## Work to complete
Below is some material; transcribe all of it exactly.

## Given material
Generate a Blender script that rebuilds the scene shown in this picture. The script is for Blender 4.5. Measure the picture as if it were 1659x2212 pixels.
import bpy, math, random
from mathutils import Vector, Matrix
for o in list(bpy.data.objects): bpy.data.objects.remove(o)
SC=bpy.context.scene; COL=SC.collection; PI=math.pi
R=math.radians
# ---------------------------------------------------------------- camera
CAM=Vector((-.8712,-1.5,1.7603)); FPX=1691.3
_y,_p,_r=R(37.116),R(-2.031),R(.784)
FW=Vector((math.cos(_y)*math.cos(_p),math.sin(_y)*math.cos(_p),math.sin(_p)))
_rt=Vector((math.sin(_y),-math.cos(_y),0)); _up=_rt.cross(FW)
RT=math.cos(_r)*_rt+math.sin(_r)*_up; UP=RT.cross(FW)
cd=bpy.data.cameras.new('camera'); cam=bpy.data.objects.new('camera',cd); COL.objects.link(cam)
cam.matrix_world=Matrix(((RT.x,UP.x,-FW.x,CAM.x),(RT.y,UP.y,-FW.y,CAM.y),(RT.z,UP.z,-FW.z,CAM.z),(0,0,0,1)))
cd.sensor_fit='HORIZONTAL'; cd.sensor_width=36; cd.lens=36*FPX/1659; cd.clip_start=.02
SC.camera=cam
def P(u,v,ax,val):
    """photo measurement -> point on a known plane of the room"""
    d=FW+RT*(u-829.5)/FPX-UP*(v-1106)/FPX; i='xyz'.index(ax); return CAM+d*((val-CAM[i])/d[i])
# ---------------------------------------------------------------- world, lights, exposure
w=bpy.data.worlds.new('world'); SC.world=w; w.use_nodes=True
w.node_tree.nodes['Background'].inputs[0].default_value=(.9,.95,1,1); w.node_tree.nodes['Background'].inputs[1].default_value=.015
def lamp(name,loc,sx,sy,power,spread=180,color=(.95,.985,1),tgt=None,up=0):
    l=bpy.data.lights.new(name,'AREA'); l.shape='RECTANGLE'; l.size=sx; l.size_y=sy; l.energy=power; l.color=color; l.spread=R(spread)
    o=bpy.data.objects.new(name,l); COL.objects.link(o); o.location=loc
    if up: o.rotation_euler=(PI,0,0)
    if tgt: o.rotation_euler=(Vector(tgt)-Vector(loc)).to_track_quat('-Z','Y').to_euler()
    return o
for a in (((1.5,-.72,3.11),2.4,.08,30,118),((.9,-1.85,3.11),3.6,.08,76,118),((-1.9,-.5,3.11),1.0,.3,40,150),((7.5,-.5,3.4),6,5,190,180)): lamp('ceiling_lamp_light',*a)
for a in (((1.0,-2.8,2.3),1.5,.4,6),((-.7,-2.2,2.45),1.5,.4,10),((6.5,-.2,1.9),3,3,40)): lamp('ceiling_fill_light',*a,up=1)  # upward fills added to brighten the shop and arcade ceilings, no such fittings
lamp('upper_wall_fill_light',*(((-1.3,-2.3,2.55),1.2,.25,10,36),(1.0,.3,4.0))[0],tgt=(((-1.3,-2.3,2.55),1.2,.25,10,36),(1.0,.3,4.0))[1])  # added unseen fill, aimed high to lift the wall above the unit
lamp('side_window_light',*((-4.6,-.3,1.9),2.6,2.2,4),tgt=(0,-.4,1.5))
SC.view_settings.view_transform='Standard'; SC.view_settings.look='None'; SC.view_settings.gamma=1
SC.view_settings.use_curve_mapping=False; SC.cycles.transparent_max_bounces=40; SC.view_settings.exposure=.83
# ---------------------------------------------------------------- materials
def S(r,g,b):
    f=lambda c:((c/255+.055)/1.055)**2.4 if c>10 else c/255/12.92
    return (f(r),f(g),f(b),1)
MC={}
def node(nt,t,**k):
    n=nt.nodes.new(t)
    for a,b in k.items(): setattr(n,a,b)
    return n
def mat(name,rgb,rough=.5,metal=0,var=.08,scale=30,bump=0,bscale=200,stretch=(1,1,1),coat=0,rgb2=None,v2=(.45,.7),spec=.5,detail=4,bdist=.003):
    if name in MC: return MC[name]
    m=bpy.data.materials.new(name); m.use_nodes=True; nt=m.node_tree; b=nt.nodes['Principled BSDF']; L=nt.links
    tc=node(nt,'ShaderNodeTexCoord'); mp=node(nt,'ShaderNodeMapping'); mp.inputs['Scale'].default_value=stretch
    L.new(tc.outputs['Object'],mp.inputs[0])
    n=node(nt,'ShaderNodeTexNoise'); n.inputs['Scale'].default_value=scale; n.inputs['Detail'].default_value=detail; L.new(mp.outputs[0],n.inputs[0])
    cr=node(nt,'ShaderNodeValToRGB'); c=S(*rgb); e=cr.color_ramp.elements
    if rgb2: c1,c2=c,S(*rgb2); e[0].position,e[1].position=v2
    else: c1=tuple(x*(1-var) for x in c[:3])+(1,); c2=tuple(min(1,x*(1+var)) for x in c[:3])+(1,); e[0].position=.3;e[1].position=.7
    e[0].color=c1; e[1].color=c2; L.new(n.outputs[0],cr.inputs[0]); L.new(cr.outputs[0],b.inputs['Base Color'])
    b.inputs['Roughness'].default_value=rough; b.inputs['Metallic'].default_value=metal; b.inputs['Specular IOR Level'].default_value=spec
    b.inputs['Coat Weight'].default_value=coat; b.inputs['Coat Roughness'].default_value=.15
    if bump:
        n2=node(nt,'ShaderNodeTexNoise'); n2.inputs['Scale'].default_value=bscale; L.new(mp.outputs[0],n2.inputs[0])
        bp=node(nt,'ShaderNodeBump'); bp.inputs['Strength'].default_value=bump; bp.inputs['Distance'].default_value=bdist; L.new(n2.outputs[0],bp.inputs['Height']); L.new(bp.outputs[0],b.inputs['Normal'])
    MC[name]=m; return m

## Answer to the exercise
Generate a Blender script that rebuilds the scene shown in this picture. The script is for Blender 4.5. Measure the picture as if it were 1659x2212 pixels.
import bpy, math, random
from mathutils import Vector, Matrix
for o in list(bpy.data.objects): bpy.data.objects.remove(o)
SC=bpy.context.scene; COL=SC.collection; PI=math.pi
R=math.radians
# ---------------------------------------------------------------- camera
CAM=Vector((-.8712,-1.5,1.7603)); FPX=1691.3
_y,_p,_r=R(37.116),R(-2.031),R(.784)
FW=Vector((math.cos(_y)*math.cos(_p),math.sin(_y)*math.cos(_p),math.sin(_p)))
_rt=Vector((math.sin(_y),-math.cos(_y),0)); _up=_rt.cross(FW)
RT=math.cos(_r)*_rt+math.sin(_r)*_up; UP=RT.cross(FW)
cd=bpy.data.cameras.new('camera'); cam=bpy.data.objects.new('camera',cd); COL.objects.link(cam)
cam.matrix_world=Matrix(((RT.x,UP.x,-FW.x,CAM.x),(RT.y,UP.y,-FW.y,CAM.y),(RT.z,UP.z,-FW.z,CAM.z),(0,0,0,1)))
cd.sensor_fit='HORIZONTAL'; cd.sensor_width=36; cd.lens=36*FPX/1659; cd.clip_start=.02
SC.camera=cam
def P(u,v,ax,val):
    """photo measurement -> point on a known plane of the room"""
    d=FW+RT*(u-829.5)/FPX-UP*(v-1106)/FPX; i='xyz'.index(ax); return CAM+d*((val-CAM[i])/d[i])
# ---------------------------------------------------------------- world, lights, exposure
w=bpy.data.worlds.new('world'); SC.world=w; w.use_nodes=True
w.node_tree.nodes['Background'].inputs[0].default_value=(.9,.95,1,1); w.node_tree.nodes['Background'].inputs[1].default_value=.015
def lamp(name,loc,sx,sy,power,spread=180,color=(.95,.985,1),tgt=None,up=0):
    l=bpy.data.lights.new(name,'AREA'); l.shape='RECTANGLE'; l.size=sx; l.size_y=sy; l.energy=power; l.color=color; l.spread=R(spread)
    o=bpy.data.objects.new(name,l); COL.objects.link(o); o.location=loc
    if up: o.rotation_euler=(PI,0,0)
    if tgt: o.rotation_euler=(Vector(tgt)-Vector(loc)).to_track_quat('-Z','Y').to_euler()
    return o
for a in (((1.5,-.72,3.11),2.4,.08,30,118),((.9,-1.85,3.11),3.6,.08,76,118),((-1.9,-.5,3.11),1.0,.3,40,150),((7.5,-.5,3.4),6,5,190,180)): lamp('ceiling_lamp_light',*a)
for a in (((1.0,-2.8,2.3),1.5,.4,6),((-.7,-2.2,2.45),1.5,.4,10),((6.5,-.2,1.9),3,3,40)): lamp('ceiling_fill_light',*a,up=1)  # upward fills added to brighten the shop and arcade ceilings, no such fittings
lamp('upper_wall_fill_light',*(((-1.3,-2.3,2.55),1.2,.25,10,36),(1.0,.3,4.0))[0],tgt=(((-1.3,-2.3,2.55),1.2,.25,10,36),(1.0,.3,4.0))[1])  # added unseen fill, aimed high to lift the wall above the unit
lamp('side_window_light',*((-4.6,-.3,1.9),2.6,2.2,4),tgt=(0,-.4,1.5))
SC.view_settings.view_transform='Standard'; SC.view_settings.look='None'; SC.view_settings.gamma=1
SC.view_settings.use_curve_mapping=False; SC.cycles.transparent_max_bounces=40; SC.view_settings.exposure=.83
# ---------------------------------------------------------------- materials
def S(r,g,b):
    f=lambda c:((c/255+.055)/1.055)**2.4 if c>10 else c/255/12.92
    return (f(r),f(g),f(b),1)
MC={}
def node(nt,t,**k):
    n=nt.nodes.new(t)
    for a,b in k.items(): setattr(n,a,b)
    return n
def mat(name,rgb,rough=.5,metal=0,var=.08,scale=30,bump=0,bscale=200,stretch=(1,1,1),coat=0,rgb2=None,v2=(.45,.7),spec=.5,detail=4,bdist=.003):
    if name in MC: return MC[name]
    m=bpy.data.materials.new(name); m.use_nodes=True; nt=m.node_tree; b=nt.nodes['Principled BSDF']; L=nt.links
    tc=node(nt,'ShaderNodeTexCoord'); mp=node(nt,'ShaderNodeMapping'); mp.inputs['Scale'].default_value=stretch
    L.new(tc.outputs['Object'],mp.inputs[0])
    n=node(nt,'ShaderNodeTexNoise'); n.inputs['Scale'].default_value=scale; n.inputs['Detail'].default_value=detail; L.new(mp.outputs[0],n.inputs[0])
    cr=node(nt,'ShaderNodeValToRGB'); c=S(*rgb); e=cr.color_ramp.elements
    if rgb2: c1,c2=c,S(*rgb2); e[0].position,e[1].position=v2
    else: c1=tuple(x*(1-var) for x in c[:3])+(1,); c2=tuple(min(1,x*(1+var)) for x in c[:3])+(1,); e[0].position=.3;e[1].position=.7
    e[0].color=c1; e[1].color=c2; L.new(n.outputs[0],cr.inputs[0]); L.new(cr.outputs[0],b.inputs['Base Color'])
    b.inputs['Roughness'].default_value=rough; b.inputs['Metallic'].default_value=metal; b.inputs['Specular IOR Level'].default_value=spec
    b.inputs['Coat Weight'].default_value=coat; b.inputs['Coat Roughness'].default_value=.15
    if bump:
        n2=node(nt,'ShaderNodeTexNoise'); n2.inputs['Scale'].default_value=bscale; L.new(mp.outputs[0],n2.inputs[0])
        bp=node(nt,'ShaderNodeBump'); bp.inputs['Strength'].default_value=bump; bp.inputs['Distance'].default_value=bdist; L.new(n2.outputs[0],bp.inputs['Height']); L.new(bp.outputs[0],b.inputs['Normal'])
    MC[name]=m; return m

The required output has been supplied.